Immanuel Kant, der Vater der modernen, westlichen Philosophie und der Aufklärung schrieb 1784 dass die Aufklärung der Ausgang des Menschen aus seiner selbst verschuldeten Unmündigkeit ist. Unmündigkeit ist das Unvermögen, sich seines Verstandes ohne die Leitung eines anderen zu bedienen. Nach Kant ist diese Unmündigkeit nur dann selbstverschuldet, wenn die Ursache der Unmündigkeit nicht am Mangel des Verstandes liegt, sondern dem Entschluss und dem Mut, sich selbst seines Verstandes ohne die Leitung eines anderen zu bedienen. Kant machte den lateinischen Ausspruch
“Sapere aude!”
bekannt.
Das heißt
“Wage es, mutig zu sein.”
Er machte daraus den Leitspruch der Aufklärung:
“Habe Mut, dich deines eigenen Verstandes zu bedienen.”
Die Aufklärung liegt nun schon gute 300 Jahre zurück, wenn wir jedoch nicht den Mut haben unseren Verstand zu benutzen, dann entmündigen wir uns in erster Linie selbst.
Selbstbestimmung oder Selbstständigkeit sind auch andere Begriffe für Autonomie. Wenn wir uns die Autonomie aus der philosophischen Brille anschauen, dann heißt es die Fähigkeit zu haben sich selbst als Wesen der Freiheit zu begreifen und auch als solches zu handeln. Das ist für mich ein zentraler Aspekt der Würde des Menschen. Die Weisheitslehren der Geschichte, egal ob westlich oder östlich, lehren dass der Mensch eins ist mit der ihn umgebenden Natur. Er ist nicht nur ein Produkt der Natur. Er ist die Natur. Wir müssen erkennen, dass wir eins sind mit allem. Wir selbst, sind wir selbst. Niemand ist so wie ich und doch bin ich alles und jeder andere, weil ich Teil von etwas Größerem bin. Das ist schwer zu verstehen mit einem westlich, industriell ausgerichteten Gehirn. Wenn diese Lehre der Weisheitstraditionen jedoch wahr ist — und nehmen wir einfach mal an, dass das so ist — dann bedeutet das aber auch, dass ich lernen muss, mit allem was mich umgibt zu leben. Mit meinen Mitmenschen. Mit der Natur.
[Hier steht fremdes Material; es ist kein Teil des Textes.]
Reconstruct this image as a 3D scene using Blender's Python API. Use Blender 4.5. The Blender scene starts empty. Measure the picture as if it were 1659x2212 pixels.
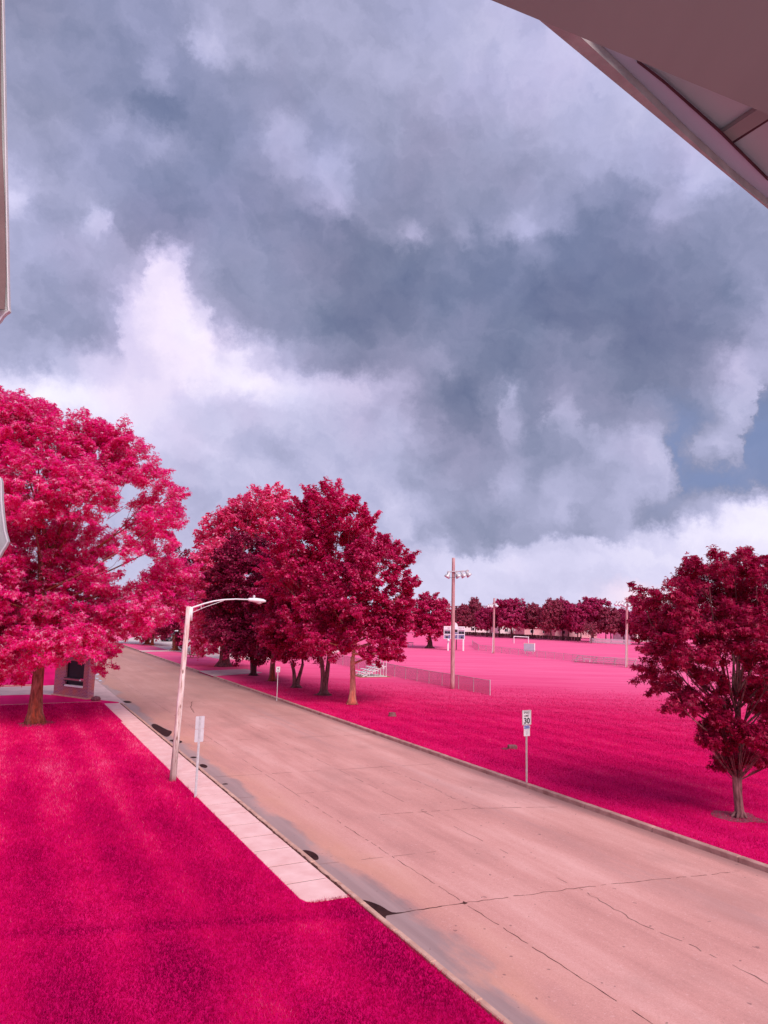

In Harmonie. Ich kann nichts was in irgendeiner Form in der Natur vorkommt unterdrücken, ob es jetzt das größte oder das allerkleinste Lebewesen ist.
Es kann kein Zero-Irgendwas geben.
Wenn ich das versuche, dann übe ich eine Gewaltherrschaft aus. Dann will ich mir die Natur untertan machen. Was die Folgen solch einer Gewaltherrschaft sind — ob vom Menschen gegenüber der Natur oder vom Menschen gegenüber dem Menschen — erleben wir gerade jetzt. Dann habe ich die wahre Essenz des Lebens nicht verstanden. Dann habe ich nicht verstanden wie das Leben funktioniert. Dann kann ich niemals in wahrer Freiheit leben.